**Exercise objective:**
From the entries below, pull out each line where "Blender" appears.

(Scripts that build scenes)
--------------------------------------------------

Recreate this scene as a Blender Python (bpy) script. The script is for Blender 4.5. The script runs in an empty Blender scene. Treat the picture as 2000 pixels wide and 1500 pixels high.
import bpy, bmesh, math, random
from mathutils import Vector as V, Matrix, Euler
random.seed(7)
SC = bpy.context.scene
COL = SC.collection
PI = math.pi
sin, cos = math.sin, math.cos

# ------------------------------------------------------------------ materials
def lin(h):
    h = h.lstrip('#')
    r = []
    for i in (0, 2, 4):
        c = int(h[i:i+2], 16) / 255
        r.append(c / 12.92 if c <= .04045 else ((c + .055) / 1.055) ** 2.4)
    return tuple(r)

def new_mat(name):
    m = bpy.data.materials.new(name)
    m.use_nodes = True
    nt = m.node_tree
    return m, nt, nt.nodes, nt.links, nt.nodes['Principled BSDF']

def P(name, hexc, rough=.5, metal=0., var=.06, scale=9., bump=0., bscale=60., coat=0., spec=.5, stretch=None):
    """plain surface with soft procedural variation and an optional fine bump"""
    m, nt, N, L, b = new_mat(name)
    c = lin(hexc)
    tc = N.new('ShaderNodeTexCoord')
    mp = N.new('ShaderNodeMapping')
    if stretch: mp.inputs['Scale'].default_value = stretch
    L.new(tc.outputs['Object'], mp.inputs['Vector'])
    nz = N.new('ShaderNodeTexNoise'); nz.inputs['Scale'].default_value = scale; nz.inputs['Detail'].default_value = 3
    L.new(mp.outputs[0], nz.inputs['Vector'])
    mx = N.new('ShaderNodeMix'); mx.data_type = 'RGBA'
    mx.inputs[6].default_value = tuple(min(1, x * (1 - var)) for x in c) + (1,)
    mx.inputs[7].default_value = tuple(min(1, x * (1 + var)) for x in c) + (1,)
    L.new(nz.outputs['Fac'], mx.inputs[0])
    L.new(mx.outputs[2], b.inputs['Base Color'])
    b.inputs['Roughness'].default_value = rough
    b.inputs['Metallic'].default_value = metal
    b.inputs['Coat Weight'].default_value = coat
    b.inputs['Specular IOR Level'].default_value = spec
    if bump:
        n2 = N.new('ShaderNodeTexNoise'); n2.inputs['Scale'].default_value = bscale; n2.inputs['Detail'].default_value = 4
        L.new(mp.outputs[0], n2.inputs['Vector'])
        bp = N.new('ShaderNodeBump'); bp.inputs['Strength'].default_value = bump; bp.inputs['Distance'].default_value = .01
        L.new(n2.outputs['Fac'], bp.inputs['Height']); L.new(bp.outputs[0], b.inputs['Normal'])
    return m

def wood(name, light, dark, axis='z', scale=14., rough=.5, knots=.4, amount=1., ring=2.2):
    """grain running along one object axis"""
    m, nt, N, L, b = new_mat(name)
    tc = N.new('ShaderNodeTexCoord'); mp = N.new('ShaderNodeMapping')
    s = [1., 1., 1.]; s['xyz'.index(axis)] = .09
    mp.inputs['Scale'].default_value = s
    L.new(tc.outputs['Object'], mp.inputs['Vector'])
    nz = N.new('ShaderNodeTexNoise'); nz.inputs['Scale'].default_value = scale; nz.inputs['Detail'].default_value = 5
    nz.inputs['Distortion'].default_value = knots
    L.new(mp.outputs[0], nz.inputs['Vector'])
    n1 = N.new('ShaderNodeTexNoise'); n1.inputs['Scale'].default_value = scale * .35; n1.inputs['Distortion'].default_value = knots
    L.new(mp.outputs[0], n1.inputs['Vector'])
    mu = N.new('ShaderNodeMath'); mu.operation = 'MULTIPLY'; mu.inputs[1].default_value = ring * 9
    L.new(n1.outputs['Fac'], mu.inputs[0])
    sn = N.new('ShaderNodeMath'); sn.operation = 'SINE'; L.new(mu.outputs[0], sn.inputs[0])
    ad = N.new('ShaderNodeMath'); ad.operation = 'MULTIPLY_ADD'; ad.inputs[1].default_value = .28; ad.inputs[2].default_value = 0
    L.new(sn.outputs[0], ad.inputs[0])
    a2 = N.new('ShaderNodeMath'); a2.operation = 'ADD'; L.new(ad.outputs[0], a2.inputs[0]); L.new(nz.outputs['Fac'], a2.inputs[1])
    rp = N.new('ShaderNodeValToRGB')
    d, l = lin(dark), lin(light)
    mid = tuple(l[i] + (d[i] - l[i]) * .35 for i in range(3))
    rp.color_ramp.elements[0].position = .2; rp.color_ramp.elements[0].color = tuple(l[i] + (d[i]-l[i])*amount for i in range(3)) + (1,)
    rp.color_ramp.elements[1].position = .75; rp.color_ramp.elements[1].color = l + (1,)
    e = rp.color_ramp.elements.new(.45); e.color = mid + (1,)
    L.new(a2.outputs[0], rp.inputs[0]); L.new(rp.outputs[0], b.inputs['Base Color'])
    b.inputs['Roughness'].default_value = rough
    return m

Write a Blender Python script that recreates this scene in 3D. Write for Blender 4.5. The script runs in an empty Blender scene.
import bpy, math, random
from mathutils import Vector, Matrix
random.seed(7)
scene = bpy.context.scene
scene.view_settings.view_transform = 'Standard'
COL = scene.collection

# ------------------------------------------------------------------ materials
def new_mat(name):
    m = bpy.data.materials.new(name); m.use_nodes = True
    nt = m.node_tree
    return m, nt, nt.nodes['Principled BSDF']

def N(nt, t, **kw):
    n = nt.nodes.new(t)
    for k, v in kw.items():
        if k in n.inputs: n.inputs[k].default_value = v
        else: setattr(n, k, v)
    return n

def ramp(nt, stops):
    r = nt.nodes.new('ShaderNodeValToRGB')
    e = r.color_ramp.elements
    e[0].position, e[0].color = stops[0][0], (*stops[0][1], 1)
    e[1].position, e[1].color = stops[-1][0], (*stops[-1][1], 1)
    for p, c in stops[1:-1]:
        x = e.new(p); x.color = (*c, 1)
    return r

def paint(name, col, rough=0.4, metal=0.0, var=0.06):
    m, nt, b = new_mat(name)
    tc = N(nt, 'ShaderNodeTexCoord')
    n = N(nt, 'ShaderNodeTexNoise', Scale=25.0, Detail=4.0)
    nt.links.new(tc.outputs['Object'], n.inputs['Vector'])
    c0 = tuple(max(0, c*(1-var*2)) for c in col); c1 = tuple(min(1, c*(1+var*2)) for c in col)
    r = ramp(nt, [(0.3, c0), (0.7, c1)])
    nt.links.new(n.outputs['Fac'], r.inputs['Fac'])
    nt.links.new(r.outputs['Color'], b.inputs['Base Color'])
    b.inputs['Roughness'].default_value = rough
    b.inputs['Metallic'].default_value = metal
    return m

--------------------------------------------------

**Complete answer:**
Recreate this scene as a Blender Python (bpy) script. The script is for Blender 4.5. The script runs in an empty Blender scene. Treat the picture as 2000 pixels wide and 1500 pixels high.
Write a Blender Python script that recreates this scene in 3D. Write for Blender 4.5. The script runs in an empty Blender scene.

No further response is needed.